Farklı sendikal örgütlenme modelleri; özellikle ve özellikle üstüne basa basa vurguluyorum, Doğu ve Güneydoğu illerini uzun vadede Çin’e dönüştürmeyi kafasına koymuş, 4+4+4 gibi bir düzenleme sayesinde sermayenin potansiyel anlamda ihtiyaç duyabileceği işgücünü yaratabilme iktidarına sahip, teşvik paketleriyle buralarda istihdam ve refah yaratma söyleminin ardına saklananların kabusudur.

Farklı sendikal örgütlenme modelleri; işçi sınıfının sendika merkeziyle arası ne kadar kopuk olursa, merkezin çözüm üretme mekanizmalarına katkısının o denli az olacağını bilenlerin kabusudur. Ne de olsa ülke çapında örgütlü bir işkolu sendikasının konsantrasyon ve eylemlilik düzeyi, yerelin ihtiyaçlarını sıcağı sıcağına cevap verebilme noktasında yetersiz kalmaktadır ve yetersiz kalacaktır. Kayıtdışı istihdam sorunu toptan çözülse, tüm çalışanlar kayıt altına alınsa ve bu bölgeler birer sanayi merkezlerine dönüşse bile bu yetersizlik kendisini sürekli olarak yeniden üretecektir.

Farklı sendikal örgütlenme modelleri; dönem dönem yerel unsurlara methiyeler düzmekle birlikte, işçi sınıfının yerel dinamiklerinden korkan ve onları en iyi nasıl kontrol eder ve denetimim altına alırım diye düşünen patronların kabusudur.
Farklı sendikal örgütlenme modelleri; işçi sınıfının asıl gücünün örgütlü mücadelesinden geldiğini çok iyi bilen ve örgütlü mücadele içerisinde bir özne olarak kendini tanımladığı an sermaye sınıfının karşısına tüm cesaretiyle dikilecek olan işçilerden korkanların kabusudur.
Ve son olarak farklı sendikal örgütlenme modelleri; Türkiye’de sendikal demokrasi diye bir olgunun gerçek anlamda var olmadığını bilen, bu yüzden sendikal bürokrasinin ve sendika ağalarının arkasına gizlenmeyi bir adet haline getirmiş demokrasi düşmanlarının kabusudur.
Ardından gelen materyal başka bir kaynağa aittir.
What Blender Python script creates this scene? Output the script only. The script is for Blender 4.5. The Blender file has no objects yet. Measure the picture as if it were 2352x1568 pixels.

İşkolu sendikacılığını merkezi ve güçlü bir sendikal yapının gereği olarak öne sürenlerin asıl derdi de, anti-demokratik sendika yönetimlerinin kendileri için birer destekleyici unsur olarak garantiye alınmasıdır. Bugün güçlü ve merkezi olduğu bilinen bazı iş kolu sendikalarının ve konfederasyonlarının işçi sınıfıyla hiçbir ilgisinin olmadığı herkes tarafından açıklıkla bilinmektedir. Sorun demokrasi kavramının nasıl algılandığıyla ilgilidir.